Job.
Return the full material exactly.

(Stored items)
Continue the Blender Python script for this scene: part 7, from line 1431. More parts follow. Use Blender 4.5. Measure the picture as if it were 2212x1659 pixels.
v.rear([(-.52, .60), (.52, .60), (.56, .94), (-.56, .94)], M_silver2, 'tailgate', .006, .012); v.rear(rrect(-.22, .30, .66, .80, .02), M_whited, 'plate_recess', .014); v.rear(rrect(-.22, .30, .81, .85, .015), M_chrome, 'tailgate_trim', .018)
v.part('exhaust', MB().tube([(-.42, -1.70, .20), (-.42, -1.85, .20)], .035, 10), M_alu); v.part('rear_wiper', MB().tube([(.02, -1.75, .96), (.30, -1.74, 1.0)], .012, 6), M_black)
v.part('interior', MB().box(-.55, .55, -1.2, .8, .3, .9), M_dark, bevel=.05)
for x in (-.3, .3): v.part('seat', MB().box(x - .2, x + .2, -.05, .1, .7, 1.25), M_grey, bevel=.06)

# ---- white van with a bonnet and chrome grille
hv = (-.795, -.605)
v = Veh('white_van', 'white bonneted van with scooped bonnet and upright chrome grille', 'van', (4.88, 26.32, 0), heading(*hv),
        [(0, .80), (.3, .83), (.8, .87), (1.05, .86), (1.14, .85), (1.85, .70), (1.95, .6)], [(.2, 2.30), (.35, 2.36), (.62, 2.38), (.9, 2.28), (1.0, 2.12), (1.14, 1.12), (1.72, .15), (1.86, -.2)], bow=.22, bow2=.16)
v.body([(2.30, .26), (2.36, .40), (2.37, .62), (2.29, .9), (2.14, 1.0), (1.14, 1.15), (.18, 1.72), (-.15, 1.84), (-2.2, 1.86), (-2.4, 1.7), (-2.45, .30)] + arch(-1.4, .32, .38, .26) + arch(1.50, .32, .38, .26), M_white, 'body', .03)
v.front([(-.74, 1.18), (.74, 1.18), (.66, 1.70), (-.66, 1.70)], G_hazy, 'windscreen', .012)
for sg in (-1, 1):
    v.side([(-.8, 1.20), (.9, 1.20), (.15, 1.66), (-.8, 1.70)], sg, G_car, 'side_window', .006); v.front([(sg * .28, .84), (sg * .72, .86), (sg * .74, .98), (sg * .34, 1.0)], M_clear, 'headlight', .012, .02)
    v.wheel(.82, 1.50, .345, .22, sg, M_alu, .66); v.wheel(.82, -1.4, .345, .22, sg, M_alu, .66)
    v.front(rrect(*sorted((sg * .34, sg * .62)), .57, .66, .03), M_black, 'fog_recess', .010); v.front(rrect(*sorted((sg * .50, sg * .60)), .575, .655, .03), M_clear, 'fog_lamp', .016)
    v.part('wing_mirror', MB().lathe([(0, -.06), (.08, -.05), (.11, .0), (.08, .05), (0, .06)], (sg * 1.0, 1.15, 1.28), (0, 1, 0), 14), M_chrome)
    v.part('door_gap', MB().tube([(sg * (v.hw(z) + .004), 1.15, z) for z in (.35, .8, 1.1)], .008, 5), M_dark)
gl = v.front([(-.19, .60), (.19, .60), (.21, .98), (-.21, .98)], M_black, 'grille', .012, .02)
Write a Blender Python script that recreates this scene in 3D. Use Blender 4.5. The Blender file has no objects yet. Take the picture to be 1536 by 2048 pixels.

Exercise answer.
Continue the Blender Python script for this scene: part 7, from line 1431. More parts follow. Use Blender 4.5. Measure the picture as if it were 2212x1659 pixels.
v.rear([(-.52, .60), (.52, .60), (.56, .94), (-.56, .94)], M_silver2, 'tailgate', .006, .012); v.rear(rrect(-.22, .30, .66, .80, .02), M_whited, 'plate_recess', .014); v.rear(rrect(-.22, .30, .81, .85, .015), M_chrome, 'tailgate_trim', .018)
v.part('exhaust', MB().tube([(-.42, -1.70, .20), (-.42, -1.85, .20)], .035, 10), M_alu); v.part('rear_wiper', MB().tube([(.02, -1.75, .96), (.30, -1.74, 1.0)], .012, 6), M_black)
v.part('interior', MB().box(-.55, .55, -1.2, .8, .3, .9), M_dark, bevel=.05)
for x in (-.3, .3): v.part('seat', MB().box(x - .2, x + .2, -.05, .1, .7, 1.25), M_grey, bevel=.06)

# ---- white van with a bonnet and chrome grille
hv = (-.795, -.605)
v = Veh('white_van', 'white bonneted van with scooped bonnet and upright chrome grille', 'van', (4.88, 26.32, 0), heading(*hv),
        [(0, .80), (.3, .83), (.8, .87), (1.05, .86), (1.14, .85), (1.85, .70), (1.95, .6)], [(.2, 2.30), (.35, 2.36), (.62, 2.38), (.9, 2.28), (1.0, 2.12), (1.14, 1.12), (1.72, .15), (1.86, -.2)], bow=.22, bow2=.16)
v.body([(2.30, .26), (2.36, .40), (2.37, .62), (2.29, .9), (2.14, 1.0), (1.14, 1.15), (.18, 1.72), (-.15, 1.84), (-2.2, 1.86), (-2.4, 1.7), (-2.45, .30)] + arch(-1.4, .32, .38, .26) + arch(1.50, .32, .38, .26), M_white, 'body', .03)
v.front([(-.74, 1.18), (.74, 1.18), (.66, 1.70), (-.66, 1.70)], G_hazy, 'windscreen', .012)
for sg in (-1, 1):
    v.side([(-.8, 1.20), (.9, 1.20), (.15, 1.66), (-.8, 1.70)], sg, G_car, 'side_window', .006); v.front([(sg * .28, .84), (sg * .72, .86), (sg * .74, .98), (sg * .34, 1.0)], M_clear, 'headlight', .012, .02)
    v.wheel(.82, 1.50, .345, .22, sg, M_alu, .66); v.wheel(.82, -1.4, .345, .22, sg, M_alu, .66)
    v.front(rrect(*sorted((sg * .34, sg * .62)), .57, .66, .03), M_black, 'fog_recess', .010); v.front(rrect(*sorted((sg * .50, sg * .60)), .575, .655, .03), M_clear, 'fog_lamp', .016)
    v.part('wing_mirror', MB().lathe([(0, -.06), (.08, -.05), (.11, .0), (.08, .05), (0, .06)], (sg * 1.0, 1.15, 1.28), (0, 1, 0), 14), M_chrome)
    v.part('door_gap', MB().tube([(sg * (v.hw(z) + .004), 1.15, z) for z in (.35, .8, 1.1)], .008, 5), M_dark)
gl = v.front([(-.19, .60), (.19, .60), (.21, .98), (-.21, .98)], M_black, 'grille', .012, .02)
Write a Blender Python script that recreates this scene in 3D. Use Blender 4.5. The Blender file has no objects yet. Take the picture to be 1536 by 2048 pixels.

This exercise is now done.